## Task requirements
In your copy, include every line of the listing below exactly but none of the pictures.

start

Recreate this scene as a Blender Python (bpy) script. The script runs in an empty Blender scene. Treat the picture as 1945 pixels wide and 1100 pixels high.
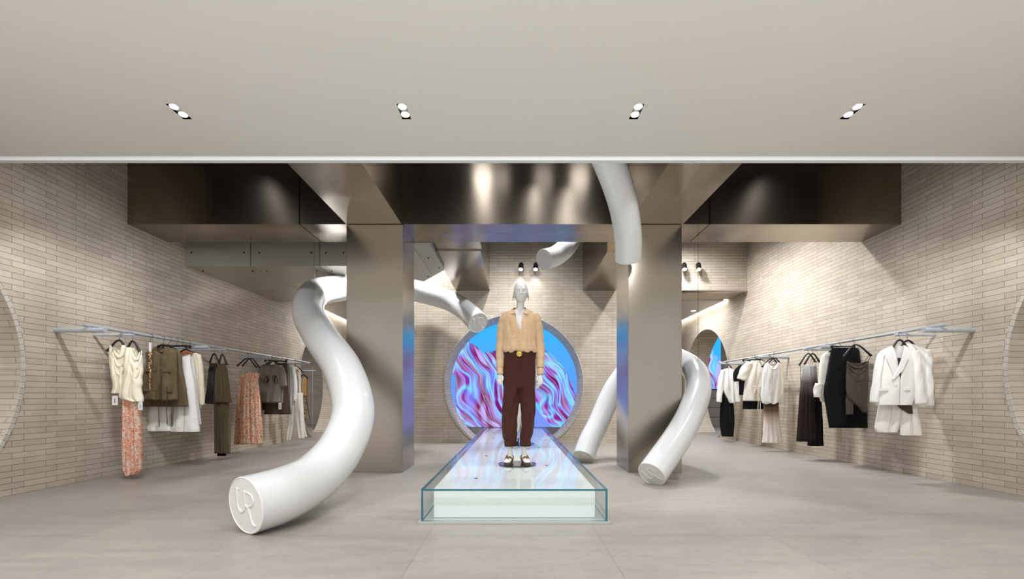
import bpy, bmesh, math, random
from mathutils import Vector, Matrix, noise
random.seed(7)
S = bpy.context.scene
COL = S.collection
PI = math.pi
F, CX, CY, EYE = 918.0, 977.0, 755.0, 0.92      # lens in pixels, vanishing point, eye height
def X(x, d): return (x - CX) * d / F
def Z(y, d): return EYE + (CY - y) * d / F
def P(x, y, d): return Vector((X(x, d), d, Z(y, d)))
WALL, TOP = 4.73, 4.6                            # side walls at +-WALL, store slab height

# ------------------------------------------------------------------ mesh builder
class MB:
    def __init__(s): s.v = []; s.f = []; s.m = []; s.uv = {}
    def add(s, vs, fs, mi=0):
        n = len(s.v); s.v += [Vector(q) for q in vs]
        for f in fs: s.f.append([i + n for i in f]); s.m.append(mi)
        return n
    def box(s, a, b, mi=0):
        (x0, y0, z0), (x1, y1, z1) = a, b
        vs = [(x0,y0,z0),(x1,y0,z0),(x1,y1,z0),(x0,y1,z0),(x0,y0,z1),(x1,y0,z1),(x1,y1,z1),(x0,y1,z1)]
        s.add(vs, [(3,2,1,0),(4,5,6,7),(0,1,5,4),(1,2,6,5),(2,3,7,6),(3,0,4,7)], mi)
    def prism(s, poly, z0, z1, mi=0):            # poly in x,y counter-clockwise
        n = len(poly)
        vs = [(x, y, z0) for x, y in poly] + [(x, y, z1) for x, y in poly]
        s.add(vs, [list(range(n))[::-1], [n + i for i in range(n)]] + [(i, (i+1) % n, n + (i+1) % n, n + i) for i in range(n)], mi)
    def rings(s, rs, closed=True, cap0=True, cap1=True, mi=0):
        n = len(rs[0]); b = s.add([q for r in rs for q in r], [], mi)
        for k in range(len(rs) - 1):
            for i in range(n if closed else n - 1):
                j = (i + 1) % n
                s.f.append([b + k*n + i, b + k*n + j, b + (k+1)*n + j, b + (k+1)*n + i]); s.m.append(mi)
        if cap0: s.f.append([b + i for i in range(n)][::-1]); s.m.append(mi)
        if cap1: s.f.append([b + (len(rs)-1)*n + i for i in range(n)]); s.m.append(mi)
        return b
    def tube(s, pts, rad, n=12, cap=True, mi=0, flat=None):
        pts = [Vector(p) for p in pts]
        if not hasattr(rad, '__len__'): rad = [rad] * len(pts)
        rs = []; up = None
        for k, p in enumerate(pts):
            t = (pts[min(k+1, len(pts)-1)] - pts[max(k-1, 0)]).normalized()
            if up is None:
                up = Vector((0,0,1)) if abs(t.z) < .9 else Vector((0,1,0))
            up = (up - t * up.dot(t)).normalized(); sd = t.cross(up)
            r = rad[k]; fx = fy = 1
            if flat: fx, fy = flat
            rs.append([p + sd * (math.cos(a) * r * fx) + up * (math.sin(a) * r * fy) for a in [2*PI*i/n for i in range(n)]])
        s.rings(rs, True, cap, cap, mi)
    def ball(s, c, r, nu=16, nv=10, mi=0):
        if not hasattr(r, '__len__'): r = (r, r, r)
        c = Vector(c); rs = []
        for k in range(nv + 1):
            a = -PI/2 + PI * k / nv; a = max(-PI/2 + .02, min(PI/2 - .02, a))
            rs.append([c + Vector((r[0]*math.cos(a)*math.cos(b), r[1]*math.cos(a)*math.sin(b), r[2]*math.sin(a))) for b in [2*PI*i/nu for i in range(nu)]])
        s.rings(rs, mi=mi)
    def cyl(s, p0, p1, r, n=20, mi=0): s.tube([p0, p1], r, n, True, mi)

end

## Solution to this task
Recreate this scene as a Blender Python (bpy) script. The script runs in an empty Blender scene. Treat the picture as 1945 pixels wide and 1100 pixels high.
import bpy, bmesh, math, random
from mathutils import Vector, Matrix, noise
random.seed(7)
S = bpy.context.scene
COL = S.collection
PI = math.pi
F, CX, CY, EYE = 918.0, 977.0, 755.0, 0.92      # lens in pixels, vanishing point, eye height
def X(x, d): return (x - CX) * d / F
def Z(y, d): return EYE + (CY - y) * d / F
def P(x, y, d): return Vector((X(x, d), d, Z(y, d)))
WALL, TOP = 4.73, 4.6                            # side walls at +-WALL, store slab height

# ------------------------------------------------------------------ mesh builder
class MB:
    def __init__(s): s.v = []; s.f = []; s.m = []; s.uv = {}
    def add(s, vs, fs, mi=0):
        n = len(s.v); s.v += [Vector(q) for q in vs]
        for f in fs: s.f.append([i + n for i in f]); s.m.append(mi)
        return n
    def box(s, a, b, mi=0):
        (x0, y0, z0), (x1, y1, z1) = a, b
        vs = [(x0,y0,z0),(x1,y0,z0),(x1,y1,z0),(x0,y1,z0),(x0,y0,z1),(x1,y0,z1),(x1,y1,z1),(x0,y1,z1)]
        s.add(vs, [(3,2,1,0),(4,5,6,7),(0,1,5,4),(1,2,6,5),(2,3,7,6),(3,0,4,7)], mi)
    def prism(s, poly, z0, z1, mi=0):            # poly in x,y counter-clockwise
        n = len(poly)
        vs = [(x, y, z0) for x, y in poly] + [(x, y, z1) for x, y in poly]
        s.add(vs, [list(range(n))[::-1], [n + i for i in range(n)]] + [(i, (i+1) % n, n + (i+1) % n, n + i) for i in range(n)], mi)
    def rings(s, rs, closed=True, cap0=True, cap1=True, mi=0):
        n = len(rs[0]); b = s.add([q for r in rs for q in r], [], mi)
        for k in range(len(rs) - 1):
            for i in range(n if closed else n - 1):
                j = (i + 1) % n
                s.f.append([b + k*n + i, b + k*n + j, b + (k+1)*n + j, b + (k+1)*n + i]); s.m.append(mi)
        if cap0: s.f.append([b + i for i in range(n)][::-1]); s.m.append(mi)
        if cap1: s.f.append([b + (len(rs)-1)*n + i for i in range(n)]); s.m.append(mi)
        return b
    def tube(s, pts, rad, n=12, cap=True, mi=0, flat=None):
        pts = [Vector(p) for p in pts]
        if not hasattr(rad, '__len__'): rad = [rad] * len(pts)
        rs = []; up = None
        for k, p in enumerate(pts):
            t = (pts[min(k+1, len(pts)-1)] - pts[max(k-1, 0)]).normalized()
            if up is None:
                up = Vector((0,0,1)) if abs(t.z) < .9 else Vector((0,1,0))
            up = (up - t * up.dot(t)).normalized(); sd = t.cross(up)
            r = rad[k]; fx = fy = 1
            if flat: fx, fy = flat
            rs.append([p + sd * (math.cos(a) * r * fx) + up * (math.sin(a) * r * fy) for a in [2*PI*i/n for i in range(n)]])
        s.rings(rs, True, cap, cap, mi)
    def ball(s, c, r, nu=16, nv=10, mi=0):
        if not hasattr(r, '__len__'): r = (r, r, r)
        c = Vector(c); rs = []
        for k in range(nv + 1):
            a = -PI/2 + PI * k / nv; a = max(-PI/2 + .02, min(PI/2 - .02, a))
            rs.append([c + Vector((r[0]*math.cos(a)*math.cos(b), r[1]*math.cos(a)*math.sin(b), r[2]*math.sin(a))) for b in [2*PI*i/nu for i in range(nu)]])
        s.rings(rs, mi=mi)
    def cyl(s, p0, p1, r, n=20, mi=0): s.tube([p0, p1], r, n, True, mi)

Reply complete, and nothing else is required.